La mégapole est la toile de fond du pessisime réaliste de Nagisa Oshima, et la nuit tombée, c’est celle des nombreux logos qui l'illuminent et s’imposent sur les individus, créant un effet visuel presque fantasmagorique tant ce fond urbain parait difforme et est tacheté de mille lumières aux couleurs variées. Inévitablement, Oshima fait ressortir ses personnages d’un environnement spécifique, l’homme est une constante de ses cadres, son intérêt principal.

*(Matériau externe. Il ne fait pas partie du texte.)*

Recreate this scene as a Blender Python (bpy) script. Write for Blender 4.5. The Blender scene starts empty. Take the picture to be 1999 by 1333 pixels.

Histoire cruelle d’une société sans repères, Nagisa Oshima fait de ce Japon l’incarnation de la terre du désenchantement, un endroit morbide où les individus survivent en silence. La musique du film, une mélancolique balade, n’est pas sans rappeler ses atmosphères sinistres où l’illusion part en poussière, laissant les personnages livrés à eux-mêmes, face au néant d’une situation dramatique prête à exploser. Le Soleil continue son cycle avec indifférence, niant la violente part d’ombre qu’il inflige à certains individus dans son magnifique rayonnement universel.